**Stated problem:**
From the records below, copy every line that contains the word "Python".

--- Start ---

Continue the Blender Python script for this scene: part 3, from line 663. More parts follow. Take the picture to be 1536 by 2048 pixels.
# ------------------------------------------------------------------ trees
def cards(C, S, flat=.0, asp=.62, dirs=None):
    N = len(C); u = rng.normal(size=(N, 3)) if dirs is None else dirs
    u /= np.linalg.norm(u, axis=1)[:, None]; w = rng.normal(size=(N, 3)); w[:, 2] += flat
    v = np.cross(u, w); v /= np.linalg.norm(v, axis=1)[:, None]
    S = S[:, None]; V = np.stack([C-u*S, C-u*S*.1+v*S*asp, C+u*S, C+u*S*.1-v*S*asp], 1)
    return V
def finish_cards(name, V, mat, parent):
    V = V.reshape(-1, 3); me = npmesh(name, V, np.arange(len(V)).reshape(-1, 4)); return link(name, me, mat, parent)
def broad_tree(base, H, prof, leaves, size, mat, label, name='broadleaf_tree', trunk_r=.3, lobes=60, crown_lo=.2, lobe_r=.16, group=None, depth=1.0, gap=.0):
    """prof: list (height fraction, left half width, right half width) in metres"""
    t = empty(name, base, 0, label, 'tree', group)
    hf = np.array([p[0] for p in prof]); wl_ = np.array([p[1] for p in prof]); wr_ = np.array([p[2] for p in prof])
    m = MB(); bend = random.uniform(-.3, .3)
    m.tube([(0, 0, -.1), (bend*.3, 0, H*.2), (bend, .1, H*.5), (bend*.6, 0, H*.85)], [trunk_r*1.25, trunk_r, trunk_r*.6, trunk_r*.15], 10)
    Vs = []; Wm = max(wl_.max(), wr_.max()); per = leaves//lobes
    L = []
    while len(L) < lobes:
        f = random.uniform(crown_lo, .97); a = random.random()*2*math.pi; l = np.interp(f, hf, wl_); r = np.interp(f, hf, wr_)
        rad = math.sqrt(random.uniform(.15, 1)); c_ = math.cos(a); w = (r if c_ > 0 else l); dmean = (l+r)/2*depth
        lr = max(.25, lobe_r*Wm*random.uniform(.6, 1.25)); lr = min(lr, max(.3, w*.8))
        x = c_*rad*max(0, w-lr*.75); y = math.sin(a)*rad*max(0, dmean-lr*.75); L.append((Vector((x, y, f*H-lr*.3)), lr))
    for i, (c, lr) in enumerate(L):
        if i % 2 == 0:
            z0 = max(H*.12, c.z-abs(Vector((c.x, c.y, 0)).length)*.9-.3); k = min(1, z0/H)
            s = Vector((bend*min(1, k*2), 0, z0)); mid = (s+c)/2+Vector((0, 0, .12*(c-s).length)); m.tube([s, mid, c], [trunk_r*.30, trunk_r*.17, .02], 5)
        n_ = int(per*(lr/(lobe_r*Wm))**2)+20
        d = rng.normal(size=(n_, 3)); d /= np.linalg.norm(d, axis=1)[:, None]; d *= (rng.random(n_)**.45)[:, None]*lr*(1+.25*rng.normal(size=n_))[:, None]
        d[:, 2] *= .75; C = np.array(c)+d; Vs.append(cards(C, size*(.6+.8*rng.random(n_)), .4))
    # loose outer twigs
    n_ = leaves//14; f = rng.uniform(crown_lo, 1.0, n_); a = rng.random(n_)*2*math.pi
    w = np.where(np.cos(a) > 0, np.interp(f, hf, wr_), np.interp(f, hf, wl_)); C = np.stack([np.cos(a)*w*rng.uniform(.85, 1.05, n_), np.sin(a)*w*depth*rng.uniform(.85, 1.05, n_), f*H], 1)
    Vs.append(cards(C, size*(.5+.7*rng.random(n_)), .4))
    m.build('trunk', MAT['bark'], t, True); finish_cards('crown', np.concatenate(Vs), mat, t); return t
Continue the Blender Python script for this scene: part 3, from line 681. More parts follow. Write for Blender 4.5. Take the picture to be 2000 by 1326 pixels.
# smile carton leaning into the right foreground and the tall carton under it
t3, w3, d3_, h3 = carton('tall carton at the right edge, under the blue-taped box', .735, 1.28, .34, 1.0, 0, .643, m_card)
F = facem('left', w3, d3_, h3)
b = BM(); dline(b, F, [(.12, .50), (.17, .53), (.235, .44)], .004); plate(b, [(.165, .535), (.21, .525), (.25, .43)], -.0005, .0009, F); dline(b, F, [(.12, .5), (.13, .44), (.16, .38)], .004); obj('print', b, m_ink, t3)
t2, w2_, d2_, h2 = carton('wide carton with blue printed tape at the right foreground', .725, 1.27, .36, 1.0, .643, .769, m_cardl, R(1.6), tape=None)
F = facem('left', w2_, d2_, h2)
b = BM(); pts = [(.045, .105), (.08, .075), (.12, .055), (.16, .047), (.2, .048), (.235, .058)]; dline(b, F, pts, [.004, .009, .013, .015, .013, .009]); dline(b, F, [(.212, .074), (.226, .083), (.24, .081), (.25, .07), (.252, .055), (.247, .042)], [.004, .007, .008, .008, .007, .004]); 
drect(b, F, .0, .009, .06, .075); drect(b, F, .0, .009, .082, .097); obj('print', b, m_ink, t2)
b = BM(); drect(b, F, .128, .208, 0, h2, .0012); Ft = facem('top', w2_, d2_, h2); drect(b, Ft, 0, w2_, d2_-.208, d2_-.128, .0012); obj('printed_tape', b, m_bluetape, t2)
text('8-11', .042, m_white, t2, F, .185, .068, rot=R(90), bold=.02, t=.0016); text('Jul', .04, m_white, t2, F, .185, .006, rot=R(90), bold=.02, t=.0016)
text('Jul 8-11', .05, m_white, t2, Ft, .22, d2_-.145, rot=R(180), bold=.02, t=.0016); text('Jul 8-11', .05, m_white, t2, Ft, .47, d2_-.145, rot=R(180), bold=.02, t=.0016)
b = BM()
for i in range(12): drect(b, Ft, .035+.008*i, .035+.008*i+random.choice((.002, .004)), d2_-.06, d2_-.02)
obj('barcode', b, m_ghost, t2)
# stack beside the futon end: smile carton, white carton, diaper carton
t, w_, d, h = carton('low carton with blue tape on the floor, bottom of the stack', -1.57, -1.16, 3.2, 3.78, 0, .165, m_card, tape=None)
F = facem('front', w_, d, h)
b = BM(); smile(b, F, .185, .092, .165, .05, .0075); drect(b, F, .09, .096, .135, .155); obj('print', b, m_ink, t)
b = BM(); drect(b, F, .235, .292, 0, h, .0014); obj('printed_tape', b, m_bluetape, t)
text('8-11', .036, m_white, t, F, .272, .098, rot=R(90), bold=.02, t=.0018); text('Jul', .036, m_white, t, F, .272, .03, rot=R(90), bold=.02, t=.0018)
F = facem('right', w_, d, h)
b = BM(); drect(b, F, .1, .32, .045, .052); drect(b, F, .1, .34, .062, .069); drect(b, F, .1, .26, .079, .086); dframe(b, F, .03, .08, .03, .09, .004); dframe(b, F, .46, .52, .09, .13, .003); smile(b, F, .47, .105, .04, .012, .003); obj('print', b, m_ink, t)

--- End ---

**Output for this task:**
Continue the Blender Python script for this scene: part 3, from line 663. More parts follow. Take the picture to be 1536 by 2048 pixels.
Continue the Blender Python script for this scene: part 3, from line 681. More parts follow. Write for Blender 4.5. Take the picture to be 2000 by 1326 pixels.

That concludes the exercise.